Ucraina, l’Europa boccia Meloni: niente negoziati Putin-Zelensky in Vaticano

La premier resta isolata
L’idea avanzata dalla premier di far sedere Putin e Zelensky al tavolo del Papa lascia fredda l’Europa, che approva nuove sanzioni anti-russe e critica Trump

Zelensky parla al telefono con Giorgia Meloni e l’argomento, fanno sapere da palazzo Chigi, sono i negoziati che, stando alle dichiarazioni di Trump dopo la lunga telefonata di lunedì con Putin, sarebbero sul punto di iniziare. Quasi contemporaneamente lo stesso Zelensky aveva parlato con la presidente della Commissione europea von der Leyen ed era stata una musica molto diversa. Aveva infatti ringraziato la presidente per le nuove sanzioni contro la Russia, pacchetto numero 17, e discusso il prossimo, pacchetto 18, che i leader europei e lo stesso presidente ucraino vogliono molto più dure. A parole anche in questo caso l’obiettivo è il negoziato: “È il momento di esercitare la massioma pressione su Mosca per arrivare alla tregua”, spiega von der Leyen. Ma la distanza tra le due posizioni, quella americana e quella europea, non potrebbe essere maggiore.
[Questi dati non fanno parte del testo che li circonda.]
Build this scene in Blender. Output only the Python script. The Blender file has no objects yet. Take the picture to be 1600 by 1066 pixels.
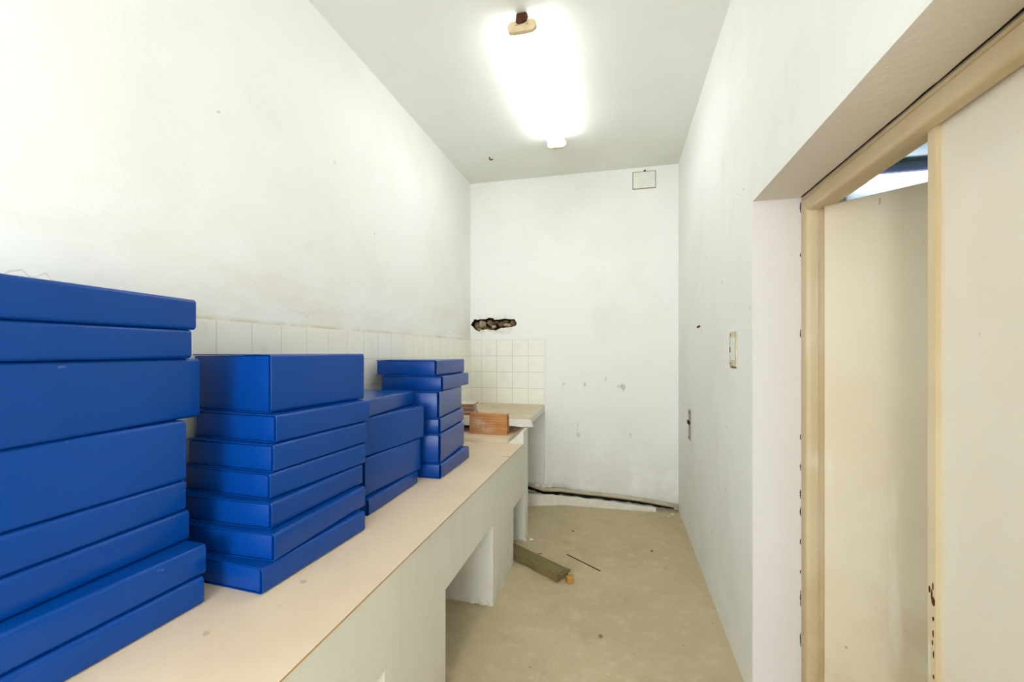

Lo si era capito, del resto, già lunedì sera, dopo il colloquio telefonico fra Trump e i principali leader europei, stavolta, a differenza che nel caso della chiamata da Tirana, presente anche Giorgia Meloni. La premier italiana era stata l’unica a commentare con entusiasmo la relazione del presidente americano, particolarmente soddisfatta perché l’idea di accogliere l’offerta di ospitalità in Vaticano per i colloqui, avanzata da papa Leone, era piaciuta molto all’inquilino della Casa Bianca. Von der Leyen, pur ringraziando Trump, era stata molto più cauta. Il cancelliere tedesco Merz, in compenso, aveva interpretato il colloquio fra il russo e l’americano in senso diametralmente opposto a quello, certo molto roseo, del tycoon: “Dal momento che il colloquio non ha portato a una tregua i leader europei pensano a nuove sanzioni”.
Sembrava una divaricazione seria ma le indiscrezioni arrivate ieri dicono invece che tra la posizione degli Usa e quella dell’Europa c’è un abisso. Gli europei sarebbero rimasti sbigottiti e molto contrariati per l’accondiscendenza del presidente americano nei confronti dello zar. Trump, a propria volta, avrebbe inutilmente chiesto di evitare nuove sanzioni. È in effetti ovvio che, con in corso un tentativo di avviare il negoziato, la tegola di nuove sanzioni non è il migliore dei viatici e tanto più perché Putin afferma di aver considerato il vertice dei leader europei a Kiev del 9 maggio addirittura “un atto di guerra”. Sulla carta la differenza fra Trump e gli europei è che il primo crede nella volontà di pace di Putin e quindi nella sua disponibilità a cercare un accordo mentre i secondi ritengono che il presidente russo stia solo prendendo tempo per avanzare ulteriormente in territorio ucraino. La diversità in questa determinante valutazione c’è davvero.
Il problema è che c’è anche molto di più ed è quel di più che rischia di mettere di nuovo nei guai Giorgia Meloni. I leader dei principali Paesi europei non si fidano di Trump e sospettano che stia facendo, consapevolmente o meno, il gioco di Putin. Si sentono poi messi all’angolo dalla brutalità di un presidente americano che non nasconde di considerarli più o meno superflui e che non ha alcuna intenzione di lasciargli reale potere nel tentativo di mediazione con Putin oggi e nella spartizione delle sfere di influenza globali domani. Di conseguenza, sia perché mirano a impedire quella che vedono come una sostanziale resa dell’Ucraina e dell’Occidente, sia per non essere tagliati fuori dai grandi giochi di fatto remano contro e ostacolano come possono il percorso ideato dall’americano.
La premier italiana ha rischiato di finire nella lista nera dei paesi reprobi, come è stato evidente nelle ultime due settimane, proprio perché non abbastanza schierata con l’Ucraina anche a costo di mettersi contro il tycoon e perché nei fatti se non nelle parole tiepida nella corsa al riarmo. È rientrata in extremis in quel gruppo di testa europeo da cui era stata di fatto espulsa solo dopo essere tornata a uno schieramento senza distinguo a fianco non solo dell’Ucraina ma della linea muscolare europea. Ora però la navigazione americana e quella europea, che per un po’ erano parse di nuovo parallele, stanno andando di nuovo in direzione opposta e proprio dove l’Europa è più intransigente: sul capitolo guerra in Ucraina. Così, appena uscita da un grosso guaio, Meloni rischia di ritrovarcisi impigliata di nuovo e sullo stesso terreno: la guerra.